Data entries

================

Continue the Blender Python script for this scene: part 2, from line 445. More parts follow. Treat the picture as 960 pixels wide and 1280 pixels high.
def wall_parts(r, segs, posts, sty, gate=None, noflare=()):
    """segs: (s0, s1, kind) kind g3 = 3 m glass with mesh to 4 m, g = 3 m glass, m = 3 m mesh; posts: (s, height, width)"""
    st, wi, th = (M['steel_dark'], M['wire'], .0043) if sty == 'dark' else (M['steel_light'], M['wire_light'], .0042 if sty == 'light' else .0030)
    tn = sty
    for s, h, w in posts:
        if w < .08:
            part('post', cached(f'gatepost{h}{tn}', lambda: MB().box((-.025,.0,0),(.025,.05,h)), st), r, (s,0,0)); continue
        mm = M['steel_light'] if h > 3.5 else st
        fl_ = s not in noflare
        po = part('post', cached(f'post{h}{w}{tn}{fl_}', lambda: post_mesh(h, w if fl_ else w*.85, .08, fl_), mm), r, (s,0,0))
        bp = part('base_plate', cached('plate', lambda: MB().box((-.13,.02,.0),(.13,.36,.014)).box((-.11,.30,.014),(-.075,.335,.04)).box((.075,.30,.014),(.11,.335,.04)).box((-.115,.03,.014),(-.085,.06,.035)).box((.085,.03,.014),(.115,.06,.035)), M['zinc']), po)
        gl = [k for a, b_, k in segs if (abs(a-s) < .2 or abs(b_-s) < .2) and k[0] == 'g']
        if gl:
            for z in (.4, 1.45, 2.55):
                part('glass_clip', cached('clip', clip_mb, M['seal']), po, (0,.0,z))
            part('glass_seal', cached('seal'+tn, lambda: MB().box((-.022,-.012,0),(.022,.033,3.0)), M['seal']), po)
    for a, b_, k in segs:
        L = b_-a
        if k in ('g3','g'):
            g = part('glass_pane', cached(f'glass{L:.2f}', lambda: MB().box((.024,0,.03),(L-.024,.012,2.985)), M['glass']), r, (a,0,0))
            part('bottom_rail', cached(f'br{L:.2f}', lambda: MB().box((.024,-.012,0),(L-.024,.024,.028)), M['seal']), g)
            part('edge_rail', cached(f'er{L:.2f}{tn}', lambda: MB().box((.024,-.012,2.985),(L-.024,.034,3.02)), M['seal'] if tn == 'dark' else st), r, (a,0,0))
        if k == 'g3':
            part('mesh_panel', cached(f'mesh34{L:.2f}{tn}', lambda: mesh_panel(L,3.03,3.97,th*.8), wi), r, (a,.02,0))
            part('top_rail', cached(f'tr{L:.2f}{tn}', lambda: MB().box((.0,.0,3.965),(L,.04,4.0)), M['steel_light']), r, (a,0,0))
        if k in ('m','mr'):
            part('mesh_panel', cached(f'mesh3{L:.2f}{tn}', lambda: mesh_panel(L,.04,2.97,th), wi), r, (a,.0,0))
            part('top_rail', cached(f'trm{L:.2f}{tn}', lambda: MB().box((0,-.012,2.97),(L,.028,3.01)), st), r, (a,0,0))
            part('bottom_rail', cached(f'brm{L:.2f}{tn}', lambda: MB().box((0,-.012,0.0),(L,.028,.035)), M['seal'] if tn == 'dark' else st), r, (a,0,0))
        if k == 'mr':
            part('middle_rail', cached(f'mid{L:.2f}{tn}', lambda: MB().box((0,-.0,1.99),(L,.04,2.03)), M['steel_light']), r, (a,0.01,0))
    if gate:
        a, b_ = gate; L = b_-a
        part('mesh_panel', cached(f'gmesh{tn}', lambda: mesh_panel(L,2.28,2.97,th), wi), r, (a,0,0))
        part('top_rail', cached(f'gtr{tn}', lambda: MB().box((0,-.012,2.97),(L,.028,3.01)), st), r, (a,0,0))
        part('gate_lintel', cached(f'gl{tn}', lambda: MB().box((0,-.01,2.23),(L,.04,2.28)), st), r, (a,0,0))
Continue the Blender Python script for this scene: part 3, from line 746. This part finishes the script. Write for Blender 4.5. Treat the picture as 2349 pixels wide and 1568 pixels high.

================

Stated goal:
Copy all the records above exactly, missing none.

Solved problem:
Continue the Blender Python script for this scene: part 2, from line 445. More parts follow. Treat the picture as 960 pixels wide and 1280 pixels high.
def wall_parts(r, segs, posts, sty, gate=None, noflare=()):
    """segs: (s0, s1, kind) kind g3 = 3 m glass with mesh to 4 m, g = 3 m glass, m = 3 m mesh; posts: (s, height, width)"""
    st, wi, th = (M['steel_dark'], M['wire'], .0043) if sty == 'dark' else (M['steel_light'], M['wire_light'], .0042 if sty == 'light' else .0030)
    tn = sty
    for s, h, w in posts:
        if w < .08:
            part('post', cached(f'gatepost{h}{tn}', lambda: MB().box((-.025,.0,0),(.025,.05,h)), st), r, (s,0,0)); continue
        mm = M['steel_light'] if h > 3.5 else st
        fl_ = s not in noflare
        po = part('post', cached(f'post{h}{w}{tn}{fl_}', lambda: post_mesh(h, w if fl_ else w*.85, .08, fl_), mm), r, (s,0,0))
        bp = part('base_plate', cached('plate', lambda: MB().box((-.13,.02,.0),(.13,.36,.014)).box((-.11,.30,.014),(-.075,.335,.04)).box((.075,.30,.014),(.11,.335,.04)).box((-.115,.03,.014),(-.085,.06,.035)).box((.085,.03,.014),(.115,.06,.035)), M['zinc']), po)
        gl = [k for a, b_, k in segs if (abs(a-s) < .2 or abs(b_-s) < .2) and k[0] == 'g']
        if gl:
            for z in (.4, 1.45, 2.55):
                part('glass_clip', cached('clip', clip_mb, M['seal']), po, (0,.0,z))
            part('glass_seal', cached('seal'+tn, lambda: MB().box((-.022,-.012,0),(.022,.033,3.0)), M['seal']), po)
    for a, b_, k in segs:
        L = b_-a
        if k in ('g3','g'):
            g = part('glass_pane', cached(f'glass{L:.2f}', lambda: MB().box((.024,0,.03),(L-.024,.012,2.985)), M['glass']), r, (a,0,0))
            part('bottom_rail', cached(f'br{L:.2f}', lambda: MB().box((.024,-.012,0),(L-.024,.024,.028)), M['seal']), g)
            part('edge_rail', cached(f'er{L:.2f}{tn}', lambda: MB().box((.024,-.012,2.985),(L-.024,.034,3.02)), M['seal'] if tn == 'dark' else st), r, (a,0,0))
        if k == 'g3':
            part('mesh_panel', cached(f'mesh34{L:.2f}{tn}', lambda: mesh_panel(L,3.03,3.97,th*.8), wi), r, (a,.02,0))
            part('top_rail', cached(f'tr{L:.2f}{tn}', lambda: MB().box((.0,.0,3.965),(L,.04,4.0)), M['steel_light']), r, (a,0,0))
        if k in ('m','mr'):
            part('mesh_panel', cached(f'mesh3{L:.2f}{tn}', lambda: mesh_panel(L,.04,2.97,th), wi), r, (a,.0,0))
            part('top_rail', cached(f'trm{L:.2f}{tn}', lambda: MB().box((0,-.012,2.97),(L,.028,3.01)), st), r, (a,0,0))
            part('bottom_rail', cached(f'brm{L:.2f}{tn}', lambda: MB().box((0,-.012,0.0),(L,.028,.035)), M['seal'] if tn == 'dark' else st), r, (a,0,0))
        if k == 'mr':
            part('middle_rail', cached(f'mid{L:.2f}{tn}', lambda: MB().box((0,-.0,1.99),(L,.04,2.03)), M['steel_light']), r, (a,0.01,0))
    if gate:
        a, b_ = gate; L = b_-a
        part('mesh_panel', cached(f'gmesh{tn}', lambda: mesh_panel(L,2.28,2.97,th), wi), r, (a,0,0))
        part('top_rail', cached(f'gtr{tn}', lambda: MB().box((0,-.012,2.97),(L,.028,3.01)), st), r, (a,0,0))
        part('gate_lintel', cached(f'gl{tn}', lambda: MB().box((0,-.01,2.23),(L,.04,2.28)), st), r, (a,0,0))
Continue the Blender Python script for this scene: part 3, from line 746. This part finishes the script. Write for Blender 4.5. Treat the picture as 2349 pixels wide and 1568 pixels high.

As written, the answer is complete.